6 Responses to “This is why multi-use paths don’t work”

  1. I think in some cases there are limits to space, such as along RR corridors with private land on both sides, but with those types of paths like the one you show in the photo, especially in the US, the intent and design was one of recreation and not as a conduit for efficient movement of utilitarian cyclists.

    I understand pedestrian frustration at maniac cyclists on such trails, but I am also frustrated myself when I’m a cyclist trying to get home from work on a path clogged with pedestrians. I’ve been both and am equally frustrated by other users any time I’m on the MUP. In the Denver area you also get to add in equestrians, even on paved trails, and that really just fouls the mix.

    • 2 Matt

      Then add in the road cyclists who mistake paths for roads and consider slowing to under 22mph an unforgivable sin…

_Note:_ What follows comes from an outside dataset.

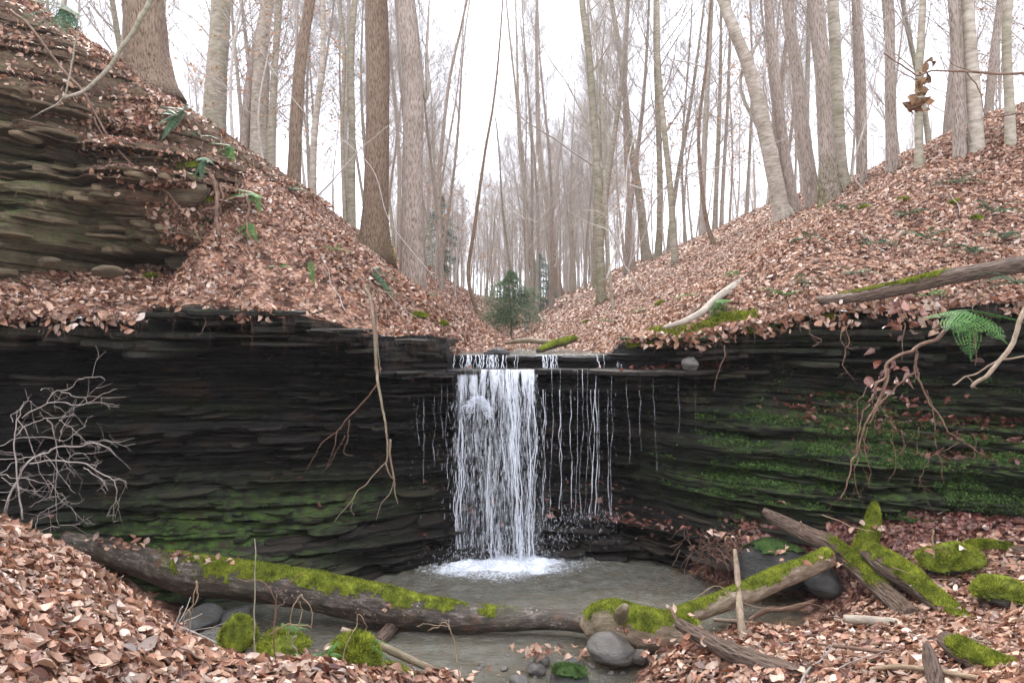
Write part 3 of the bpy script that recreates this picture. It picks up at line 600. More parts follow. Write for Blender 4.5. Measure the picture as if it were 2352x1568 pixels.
ledge = (up > .75) * (blob(CF[..., 0], CF[..., 2], 2.75, .98, .5, .12) * 1.6 + blob(CF[..., 0], CF[..., 2], 2.3, 1.12, .35, .08) + blob(CF[..., 0], CF[..., 2], 1.45, 1.37, .35, .03) * 2 + .25 * blob(CF[..., 0], CF[..., 2], .9, .3, 1., .12) + .2 * blob(CF[..., 0], CF[..., 2], -.8, 1.45, .2, .06) + .004)
N_, ar_ = grid_normals(GF)
p, nn = scatter(GF, ledge, 1500, rg, -1); nn = nn * np.sign(nn[:, 2:3]); leaves(mb, p, nn, .05, rg, 1, .8, .02)
tag(mb.build("wet_leaf_litter", M['leaf_wet']), "dark red soaked leaves below the cliff and on its ledges", "leaf litter", kind="stuff")

# leafy moss cushions on the shaded wall
mb = MB(); mk = np.clip(mossF[1:, 1:], 0, 1.2) * (CF[..., 0] > .9) * sst(-.05, .15, fbm(CF[..., 0] * 4, CF[..., 2] * 7, CF[..., 1] * 4, 4, 71))
p, nn = scatter(GF, mk * (.15 + up), 70000, rg, -1); nn[:, 1] = -np.abs(nn[:, 1]); nn[:, 2] = np.abs(nn[:, 2]) * .5 + .3
p = p + nn * (rg.random(len(p)) ** 2 * .03)[:, None]
leaves(mb, p, nn, .0145, rg, 3, 1.3, .01, 1.); 
tag(mb.build("wall_moss", M['moss_dark']), "green leafy moss covering the terraced wall right of the waterfall", "moss", kind="stuff")
mb = MB(); mk = np.clip(mossF[1:, 1:], 0, 1.2) * (CF[..., 0] < 0) * sst(-.1, .15, fbm(CF[..., 0] * 3, CF[..., 2] * 7, CF[..., 1] * 4, 4, 72))
p, nn = scatter(GF, mk, 26000, rg, -1); nn[:, 1] = -np.abs(nn[:, 1]); tufts(mb, p, nn, .012, rg, 1.)
tag(mb.build("wall_moss", M['moss_dark']), "thin dark moss on the sloping foot of the rock wall left of the pool", "moss", kind="stuff")
# bright moss along the edge of the right slab and specks on slopes
mb = MB(); mk = (CF[..., 2] > lipz(CF[..., 0]) - .05) * (CF[..., 0] > .86) * (CF[..., 0] < 1.75) * sst(-.25, .1, fbm(CF[..., 0] * 5, 0, 0, 3, 73))
p, nn = scatter(GF, mk, 9000, rg, -1); nn[:, 1] = -np.abs(nn[:, 1]); nn[:, 2] = .7; tufts(mb, p, nn, .02, rg, .9)
mU = (C[..., 1] < lipy(C[..., 0]) + .16) * (C[..., 0] > .86) * (C[..., 0] < 1.75) * sst(-.2, .1, fbm(C[..., 0] * 5, C[..., 1] * 8, 0, 3, 74))
p, nn = scatter(GU, mU, 9000, rg); p[:, 2] += .012; tufts(mb, p, nn, .022, rg, .9)
tag(mb.build("edge_moss", M['moss']), "bright moss along the rim of the slab right of the falls", "moss", kind="stuff")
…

      I get the intent is typically in servicing recreation, but I don’t think that excuses bad design. There’s a reason riding a bike on a New York City sidewalk is illegal—as soon as pedestrians reach even a minimum density, riding in that space becomes pretty dangerous for everyone.

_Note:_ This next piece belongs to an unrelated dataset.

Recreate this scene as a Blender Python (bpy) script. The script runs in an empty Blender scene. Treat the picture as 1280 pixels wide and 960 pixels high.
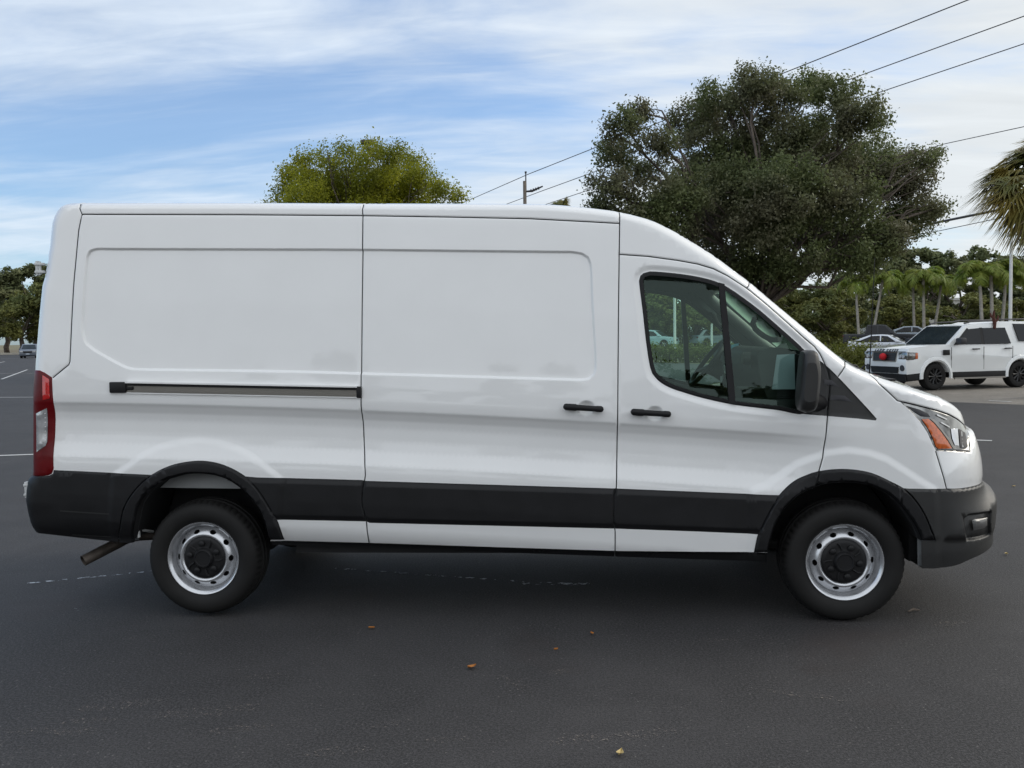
import bpy, bmesh, math, random
import numpy as np
from mathutils import Vector, Matrix, geometry

# ------------------------------------------------------------------ camera, sky, sun, exposure
S = bpy.context.scene
COL = S.collection
F_PX, IW, IH = 1120.0, 1280.0, 960.0
CAM = np.array([0.3498, -5.2318, 1.678])
PITCH, ROLL = math.atan2(480 - 421, F_PX), 0.015
_f0 = np.array([-0.0710, 0.99747, 0.0]); _f0 /= np.linalg.norm(_f0)
_r0 = np.array([_f0[1], -_f0[0], 0.0]); _z = np.array([0, 0, 1.0])
FWD = _f0 * math.cos(PITCH) - _z * math.sin(PITCH)
_u0 = _f0 * math.sin(PITCH) + _z * math.cos(PITCH)
UP = _u0 * math.cos(ROLL) + _r0 * math.sin(ROLL)
RIGHT = _r0 * math.cos(ROLL) - _u0 * math.sin(ROLL)
cd = bpy.data.cameras.new('camera'); cam = bpy.data.objects.new('camera', cd); COL.objects.link(cam)
cd.sensor_width = 36.0; cd.lens = 36.0 * F_PX / IW; cd.clip_start = 0.05; cd.clip_end = 6000
cam.matrix_world = Matrix(((RIGHT[0], UP[0], -FWD[0], CAM[0]), (RIGHT[1], UP[1], -FWD[1], CAM[1]),
                           (RIGHT[2], UP[2], -FWD[2], CAM[2]), (0, 0, 0, 1)))
S.camera = cam

SUN_EL, SUN_AZ = math.radians(32), math.atan2(0.92, 0.36)      # azimuth from +y towards +x
w = bpy.data.worlds.new("World"); S.world = w; w.use_nodes = True
nt = w.node_tree; N = nt.nodes; L = nt.links
for n in list(N): N.remove(n)
out = N.new('ShaderNodeOutputWorld'); bg = N.new('ShaderNodeBackground'); L.new(bg.outputs[0], out.inputs[0])
sky = N.new('ShaderNodeTexSky'); sky.sky_type = 'NISHITA'; sky.sun_disc = False
sky.sun_elevation = SUN_EL; sky.sun_rotation = SUN_AZ; sky.air_density = 1.0; sky.dust_density = 1.0; sky.ozone_density = 2.0
bg.inputs['Strength'].default_value = 0.10
def mth(op, a=None, b=None, c=None, clamp=False):
    n = N.new('ShaderNodeMath'); n.operation = op; n.use_clamp = clamp
    for i, v in enumerate((a, b, c)):
        if v is None: continue
        if isinstance(v, (int, float)): n.inputs[i].default_value = v
        else: L.new(v, n.inputs[i])
    return n.outputs[0]
tc = N.new('ShaderNodeTexCoord'); sp = N.new('ShaderNodeSeparateXYZ'); L.new(tc.outputs['Generated'], sp.inputs[0])
zz = mth('MAXIMUM', sp.outputs[2], 0.0)
den = mth('ADD', zz, 0.16)
cx_ = mth('DIVIDE', sp.outputs[0], den); cy_ = mth('DIVIDE', sp.outputs[1], den)
cmb = N.new('ShaderNodeCombineXYZ'); L.new(cx_, cmb.inputs[0]); L.new(cy_, cmb.inputs[1])
mp = N.new('ShaderNodeMapping'); L.new(cmb.outputs[0], mp.inputs[0])
mp.inputs['Scale'].default_value = (0.55, 1.15, 1); mp.inputs['Rotation'].default_value = (0, 0, math.radians(-16)); mp.inputs['Location'].default_value = (1.7, 0.35, 0)
nz = N.new('ShaderNodeTexNoise'); L.new(mp.outputs[0], nz.inputs['Vector'])
nz.inputs['Scale'].default_value = 1.15; nz.inputs['Detail'].default_value = 9; nz.inputs['Roughness'].default_value = 0.56; nz.inputs['Distortion'].default_value = 0.45
mp2 = N.new('ShaderNodeMapping'); L.new(cmb.outputs[0], mp2.inputs[0]); mp2.inputs['Scale'].default_value = (1.3, 4.2, 1); mp2.inputs['Rotation'].default_value = (0, 0, math.radians(24))
nz2 = N.new('ShaderNodeTexNoise'); L.new(mp2.outputs[0], nz2.inputs['Vector'])
nz2.inputs['Scale'].default_value = 1.7; nz2.inputs['Detail'].default_value = 8; nz2.inputs['Roughness'].default_value = 0.55; nz2.inputs['Distortion'].default_value = 0.7
cov = mth('ADD', mth('MULTIPLY', nz.outputs[0], 0.82), mth('MULTIPLY', nz2.outputs[0], 0.18))
# more cover towards the sun side; extra behind the camera whitens the van's light
bias = mth('ADD', mth('MULTIPLY', sp.outputs[0], 0.16), mth('MULTIPLY', mth('MAXIMUM', mth('MULTIPLY', sp.outputs[1], -1.0), 0.0), 0.30))
cov = mth('ADD', cov, bias)
mr = N.new('ShaderNodeMapRange'); mr.interpolation_type = 'SMOOTHSTEP'; L.new(cov, mr.inputs[0])
mr.inputs[1].default_value = 0.29; mr.inputs[2].default_value = 0.59; mr.inputs[3].default_value = 0.2; mr.inputs[4].default_value = 0.97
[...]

  2. 3 Melanie Killingsworth

    They have similar paths in Madison, and while the dirt rut is still ever-present, I haven’t experienced any animosity while using them (as biker, walker, or runner). I experience a lot more animosity while riding with traffic.

    Perhaps that’s because there are so many walking paths these roads aren’t really very packed with pedestrians, perhaps it’s because Madison is really quite bike-friendly, perhaps it’s because and most of those walkers bike at some point and so are willing to ‘step off’ and everyone is pretty communicative (almost everyone says ‘on your left’ and I’ve only had one walker react angrily when I did – I had plenty of room, he didn’t even have to move at all I just didn’t want him to step into my way).

    In Milwaukee, they are slowly getting more dedicated bike paths, and though they are used rarely by walkers and slightly more often by runners, everyone understands bikers have right-of-way. Maybe that’s a better system for most cities to follow; look the other way when runners use the trails, but understand they are there for *biking* and act accordingly.

    • 4 Matt

      I think you’ve hit on it—the difference in my experience here is the right-of-way is totally unclear. Pedestrians and cyclists each believe they have it. I don’t think it helps that the literature and signage calls them all “Bike Paths” but at the same time encourages pedestrian use.

  3. 1. My guess is that the dirt rut was created by runners for two reasons:
    a. it is better for the knees
    b. to avoid walkers

    2. You cannot comment unless you know the specific circumstances; certainly commuting cyclists and tourists don’t mix well, but there are many circumstances where mixed use works very well

    • 6 Matt

      Could be!

      Michael Lewis has a great line in Boomerang about that: “a tourist can’t help but have a distorted opinion of a place: he meets unrepresentative people, has unrepresentative experiences, and runs around imposing upon the place the fantastic mental pictures he had in his head when he got there.”

      Still, I’ve only seen mixed use work on whole streets where car traffic is either banned or discouraged to the extent that drivers avoid them. Then it does okay because the space is wide enough to accommodate everyone without strict delineation.

      By the way: love your shop! Was in last winter. Did all I could not to leave with a Brompton.